• _Required work_
Identify all lines in the data containing the string "More". Copy them out.

━━ Provided data ━━

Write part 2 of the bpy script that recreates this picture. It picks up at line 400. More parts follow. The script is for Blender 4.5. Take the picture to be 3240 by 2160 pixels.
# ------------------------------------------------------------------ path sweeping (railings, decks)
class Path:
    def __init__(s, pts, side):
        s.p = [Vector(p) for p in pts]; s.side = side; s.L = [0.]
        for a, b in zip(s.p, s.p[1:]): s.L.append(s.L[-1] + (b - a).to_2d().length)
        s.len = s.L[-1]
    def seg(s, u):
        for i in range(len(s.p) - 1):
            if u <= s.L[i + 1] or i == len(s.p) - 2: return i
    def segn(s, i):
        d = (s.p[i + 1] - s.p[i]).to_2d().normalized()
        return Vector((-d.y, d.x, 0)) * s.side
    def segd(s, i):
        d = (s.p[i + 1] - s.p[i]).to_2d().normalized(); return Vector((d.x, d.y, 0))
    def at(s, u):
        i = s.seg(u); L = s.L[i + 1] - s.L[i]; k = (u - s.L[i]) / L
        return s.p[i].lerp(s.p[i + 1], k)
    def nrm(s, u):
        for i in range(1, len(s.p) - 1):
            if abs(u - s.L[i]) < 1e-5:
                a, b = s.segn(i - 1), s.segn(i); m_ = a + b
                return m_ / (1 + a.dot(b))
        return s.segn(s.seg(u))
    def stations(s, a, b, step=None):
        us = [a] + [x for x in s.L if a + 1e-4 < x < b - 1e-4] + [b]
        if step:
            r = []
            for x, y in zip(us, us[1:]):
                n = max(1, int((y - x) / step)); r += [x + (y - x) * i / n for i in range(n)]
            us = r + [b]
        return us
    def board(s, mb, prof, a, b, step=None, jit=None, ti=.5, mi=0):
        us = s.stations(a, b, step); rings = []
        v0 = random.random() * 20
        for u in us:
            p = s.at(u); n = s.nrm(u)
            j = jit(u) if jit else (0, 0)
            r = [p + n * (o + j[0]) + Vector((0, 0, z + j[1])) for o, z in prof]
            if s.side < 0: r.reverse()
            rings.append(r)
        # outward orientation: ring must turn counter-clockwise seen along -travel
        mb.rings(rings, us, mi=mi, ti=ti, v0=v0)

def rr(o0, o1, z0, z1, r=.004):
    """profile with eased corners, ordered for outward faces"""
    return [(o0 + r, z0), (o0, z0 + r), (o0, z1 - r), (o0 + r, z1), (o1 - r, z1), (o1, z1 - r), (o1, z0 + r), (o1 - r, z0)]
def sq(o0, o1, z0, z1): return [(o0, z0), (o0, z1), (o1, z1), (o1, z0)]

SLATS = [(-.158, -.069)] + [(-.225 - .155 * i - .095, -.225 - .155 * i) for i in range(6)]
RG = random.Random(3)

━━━
━━ Provided data ━━

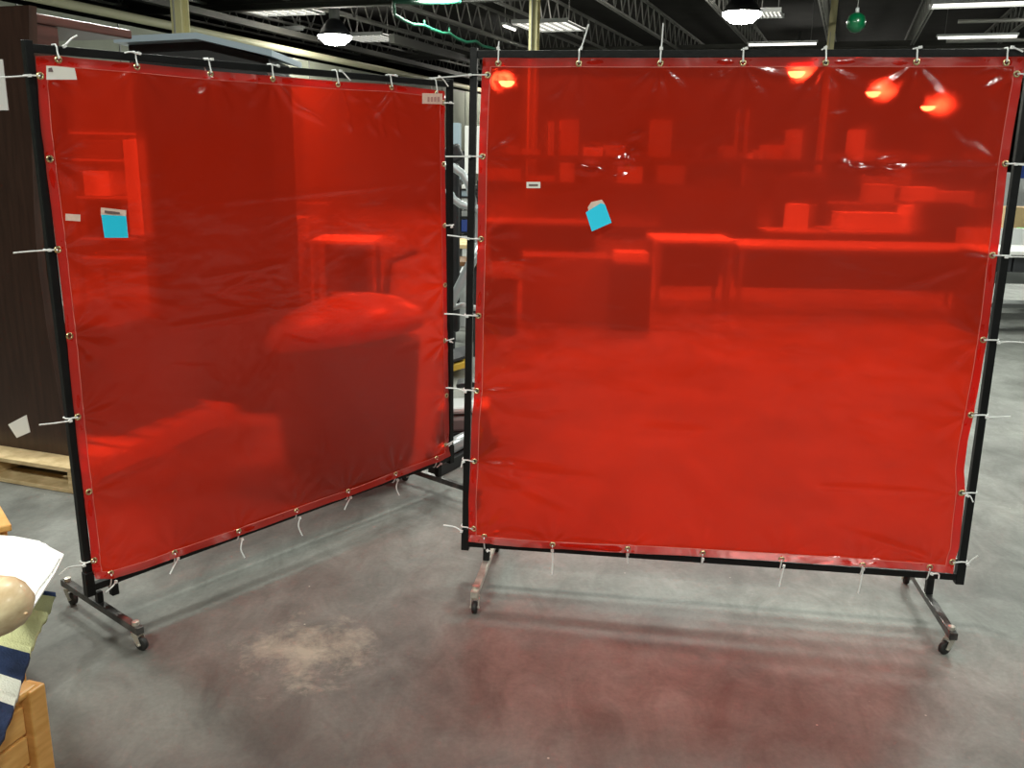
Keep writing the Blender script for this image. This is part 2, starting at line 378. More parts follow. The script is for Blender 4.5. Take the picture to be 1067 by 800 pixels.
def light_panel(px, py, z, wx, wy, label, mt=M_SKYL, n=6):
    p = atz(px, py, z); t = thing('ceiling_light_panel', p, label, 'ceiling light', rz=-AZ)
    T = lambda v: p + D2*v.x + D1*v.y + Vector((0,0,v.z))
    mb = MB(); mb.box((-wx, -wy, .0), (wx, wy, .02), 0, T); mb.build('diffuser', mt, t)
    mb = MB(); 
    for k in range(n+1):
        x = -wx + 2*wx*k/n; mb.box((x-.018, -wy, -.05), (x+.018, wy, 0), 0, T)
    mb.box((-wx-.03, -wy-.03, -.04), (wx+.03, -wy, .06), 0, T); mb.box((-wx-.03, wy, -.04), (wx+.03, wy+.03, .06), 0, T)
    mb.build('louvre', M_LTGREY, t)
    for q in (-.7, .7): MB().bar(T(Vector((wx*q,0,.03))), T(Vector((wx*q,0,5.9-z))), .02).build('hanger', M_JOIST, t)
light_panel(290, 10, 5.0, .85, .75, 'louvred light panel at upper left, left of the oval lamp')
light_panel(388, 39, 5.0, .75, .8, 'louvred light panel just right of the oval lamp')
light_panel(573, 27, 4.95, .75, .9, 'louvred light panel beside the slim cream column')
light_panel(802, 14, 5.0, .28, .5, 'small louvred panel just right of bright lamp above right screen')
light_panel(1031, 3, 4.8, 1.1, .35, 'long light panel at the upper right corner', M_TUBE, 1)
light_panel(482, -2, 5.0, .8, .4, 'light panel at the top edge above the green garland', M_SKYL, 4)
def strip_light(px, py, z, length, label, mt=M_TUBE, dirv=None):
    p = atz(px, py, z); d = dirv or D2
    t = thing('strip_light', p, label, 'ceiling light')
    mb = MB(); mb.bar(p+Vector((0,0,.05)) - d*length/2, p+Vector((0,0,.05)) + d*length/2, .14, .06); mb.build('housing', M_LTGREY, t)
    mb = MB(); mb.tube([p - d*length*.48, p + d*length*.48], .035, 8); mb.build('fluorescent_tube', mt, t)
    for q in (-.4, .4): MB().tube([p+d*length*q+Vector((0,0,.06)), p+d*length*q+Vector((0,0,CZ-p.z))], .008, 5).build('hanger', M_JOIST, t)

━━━

• _Solution to the exercise_
Write part 2 of the bpy script that recreates this picture. It picks up at line 400. More parts follow. The script is for Blender 4.5. Take the picture to be 3240 by 2160 pixels.
Keep writing the Blender script for this image. This is part 2, starting at line 378. More parts follow. The script is for Blender 4.5. Take the picture to be 1067 by 800 pixels.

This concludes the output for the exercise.